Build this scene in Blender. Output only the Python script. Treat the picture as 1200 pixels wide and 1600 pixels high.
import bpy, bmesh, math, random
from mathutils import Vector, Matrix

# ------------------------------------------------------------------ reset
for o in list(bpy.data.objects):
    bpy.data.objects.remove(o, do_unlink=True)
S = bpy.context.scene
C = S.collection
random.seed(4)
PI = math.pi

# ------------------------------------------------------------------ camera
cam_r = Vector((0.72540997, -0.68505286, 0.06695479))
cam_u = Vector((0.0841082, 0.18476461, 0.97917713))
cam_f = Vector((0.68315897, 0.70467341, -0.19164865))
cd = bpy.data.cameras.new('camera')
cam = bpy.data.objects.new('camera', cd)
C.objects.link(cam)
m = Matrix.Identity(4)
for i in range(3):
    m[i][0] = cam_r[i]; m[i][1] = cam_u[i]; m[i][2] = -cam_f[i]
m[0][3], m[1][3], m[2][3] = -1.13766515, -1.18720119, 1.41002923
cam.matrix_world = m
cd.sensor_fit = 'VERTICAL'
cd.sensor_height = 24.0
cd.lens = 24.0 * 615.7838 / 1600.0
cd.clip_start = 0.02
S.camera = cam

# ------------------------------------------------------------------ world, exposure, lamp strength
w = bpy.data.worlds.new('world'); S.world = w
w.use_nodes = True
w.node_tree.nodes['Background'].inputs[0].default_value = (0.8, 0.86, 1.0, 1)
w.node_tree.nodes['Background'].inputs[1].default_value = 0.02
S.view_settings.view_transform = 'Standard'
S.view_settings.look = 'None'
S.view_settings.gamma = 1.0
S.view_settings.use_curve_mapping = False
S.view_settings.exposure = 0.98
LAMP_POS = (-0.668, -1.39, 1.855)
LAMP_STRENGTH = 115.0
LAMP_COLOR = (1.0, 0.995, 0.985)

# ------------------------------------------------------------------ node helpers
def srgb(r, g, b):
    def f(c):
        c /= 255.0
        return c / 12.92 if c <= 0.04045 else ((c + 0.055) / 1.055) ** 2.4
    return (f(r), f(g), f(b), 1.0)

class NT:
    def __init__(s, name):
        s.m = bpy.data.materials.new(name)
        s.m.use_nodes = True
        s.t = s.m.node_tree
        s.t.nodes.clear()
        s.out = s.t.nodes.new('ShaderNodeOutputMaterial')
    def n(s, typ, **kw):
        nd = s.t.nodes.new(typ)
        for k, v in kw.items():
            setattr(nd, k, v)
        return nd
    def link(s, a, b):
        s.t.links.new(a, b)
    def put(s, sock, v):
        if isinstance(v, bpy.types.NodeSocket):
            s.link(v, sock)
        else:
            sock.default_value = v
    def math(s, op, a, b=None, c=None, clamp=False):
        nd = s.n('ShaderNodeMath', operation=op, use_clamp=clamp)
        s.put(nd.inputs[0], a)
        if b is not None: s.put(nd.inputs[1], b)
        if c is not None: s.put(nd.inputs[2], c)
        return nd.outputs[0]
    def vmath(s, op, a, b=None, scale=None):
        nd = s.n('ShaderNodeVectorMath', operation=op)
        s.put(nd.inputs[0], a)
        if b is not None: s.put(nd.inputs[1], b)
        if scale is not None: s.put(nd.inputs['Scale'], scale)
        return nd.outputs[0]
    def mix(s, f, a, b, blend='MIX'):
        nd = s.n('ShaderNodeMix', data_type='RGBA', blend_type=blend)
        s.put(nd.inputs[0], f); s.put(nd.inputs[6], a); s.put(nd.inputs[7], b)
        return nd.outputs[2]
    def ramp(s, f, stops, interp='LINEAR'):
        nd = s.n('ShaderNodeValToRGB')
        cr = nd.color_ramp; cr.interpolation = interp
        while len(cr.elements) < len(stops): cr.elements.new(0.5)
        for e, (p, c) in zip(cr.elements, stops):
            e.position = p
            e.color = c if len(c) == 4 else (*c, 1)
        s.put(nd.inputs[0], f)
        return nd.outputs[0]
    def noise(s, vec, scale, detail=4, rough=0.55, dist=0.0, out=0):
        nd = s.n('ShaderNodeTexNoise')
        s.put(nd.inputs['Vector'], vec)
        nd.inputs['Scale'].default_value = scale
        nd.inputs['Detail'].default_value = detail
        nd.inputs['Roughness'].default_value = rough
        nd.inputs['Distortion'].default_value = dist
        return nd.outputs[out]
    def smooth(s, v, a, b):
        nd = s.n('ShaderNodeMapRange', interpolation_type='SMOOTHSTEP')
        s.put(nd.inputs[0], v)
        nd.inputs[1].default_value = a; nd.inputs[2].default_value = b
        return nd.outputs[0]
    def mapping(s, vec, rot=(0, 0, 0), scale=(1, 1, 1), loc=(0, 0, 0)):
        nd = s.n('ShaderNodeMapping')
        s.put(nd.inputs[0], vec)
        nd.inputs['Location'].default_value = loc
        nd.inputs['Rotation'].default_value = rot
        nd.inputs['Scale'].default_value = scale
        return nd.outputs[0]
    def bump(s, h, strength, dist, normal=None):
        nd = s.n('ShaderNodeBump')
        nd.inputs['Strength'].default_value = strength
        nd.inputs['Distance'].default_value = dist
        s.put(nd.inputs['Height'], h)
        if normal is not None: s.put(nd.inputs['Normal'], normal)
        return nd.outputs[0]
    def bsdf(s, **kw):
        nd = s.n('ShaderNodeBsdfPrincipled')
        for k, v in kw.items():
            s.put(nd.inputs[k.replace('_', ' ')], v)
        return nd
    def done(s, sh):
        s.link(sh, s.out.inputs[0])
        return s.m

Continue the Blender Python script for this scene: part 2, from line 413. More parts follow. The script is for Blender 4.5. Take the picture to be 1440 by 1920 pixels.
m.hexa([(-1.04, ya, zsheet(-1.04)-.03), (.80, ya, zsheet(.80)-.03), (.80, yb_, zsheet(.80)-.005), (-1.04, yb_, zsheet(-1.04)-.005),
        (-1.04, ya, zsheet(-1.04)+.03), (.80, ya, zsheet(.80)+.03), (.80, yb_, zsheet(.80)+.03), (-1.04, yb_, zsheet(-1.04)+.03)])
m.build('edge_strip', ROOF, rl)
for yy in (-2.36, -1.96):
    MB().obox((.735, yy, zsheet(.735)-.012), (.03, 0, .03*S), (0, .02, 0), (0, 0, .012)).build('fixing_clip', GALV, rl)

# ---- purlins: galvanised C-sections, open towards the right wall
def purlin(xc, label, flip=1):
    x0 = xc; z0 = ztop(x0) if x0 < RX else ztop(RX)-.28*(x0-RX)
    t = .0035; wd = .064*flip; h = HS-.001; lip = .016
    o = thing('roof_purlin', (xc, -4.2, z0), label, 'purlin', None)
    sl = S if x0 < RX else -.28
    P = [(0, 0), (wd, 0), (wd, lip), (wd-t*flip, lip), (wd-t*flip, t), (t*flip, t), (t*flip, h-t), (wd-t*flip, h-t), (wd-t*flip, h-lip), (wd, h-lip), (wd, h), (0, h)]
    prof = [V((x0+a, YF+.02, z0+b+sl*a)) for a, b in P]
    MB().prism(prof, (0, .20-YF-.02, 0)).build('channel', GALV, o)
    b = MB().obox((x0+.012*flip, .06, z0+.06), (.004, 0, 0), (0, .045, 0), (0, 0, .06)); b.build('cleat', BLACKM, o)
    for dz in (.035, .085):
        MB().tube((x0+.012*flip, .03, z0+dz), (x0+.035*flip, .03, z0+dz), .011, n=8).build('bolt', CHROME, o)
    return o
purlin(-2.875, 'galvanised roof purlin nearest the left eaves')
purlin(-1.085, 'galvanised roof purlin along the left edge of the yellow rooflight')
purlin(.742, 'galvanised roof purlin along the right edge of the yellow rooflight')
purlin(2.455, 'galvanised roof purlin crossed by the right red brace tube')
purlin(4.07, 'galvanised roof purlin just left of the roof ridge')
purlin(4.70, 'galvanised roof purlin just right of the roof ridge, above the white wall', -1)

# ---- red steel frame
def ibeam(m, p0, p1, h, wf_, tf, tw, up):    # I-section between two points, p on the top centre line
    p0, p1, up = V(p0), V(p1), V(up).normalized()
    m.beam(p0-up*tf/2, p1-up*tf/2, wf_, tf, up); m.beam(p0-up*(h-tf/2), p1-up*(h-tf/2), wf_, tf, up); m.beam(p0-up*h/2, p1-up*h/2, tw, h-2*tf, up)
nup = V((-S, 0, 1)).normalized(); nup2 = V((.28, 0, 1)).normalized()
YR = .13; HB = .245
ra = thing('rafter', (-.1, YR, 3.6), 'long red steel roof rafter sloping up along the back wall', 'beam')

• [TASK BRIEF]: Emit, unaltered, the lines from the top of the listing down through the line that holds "PI = math.pi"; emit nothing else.

• [RESPONSE]:
Build this scene in Blender. Output only the Python script. Treat the picture as 1200 pixels wide and 1600 pixels high.
import bpy, bmesh, math, random
from mathutils import Vector, Matrix

# ------------------------------------------------------------------ reset
for o in list(bpy.data.objects):
    bpy.data.objects.remove(o, do_unlink=True)
S = bpy.context.scene
C = S.collection
random.seed(4)
PI = math.pi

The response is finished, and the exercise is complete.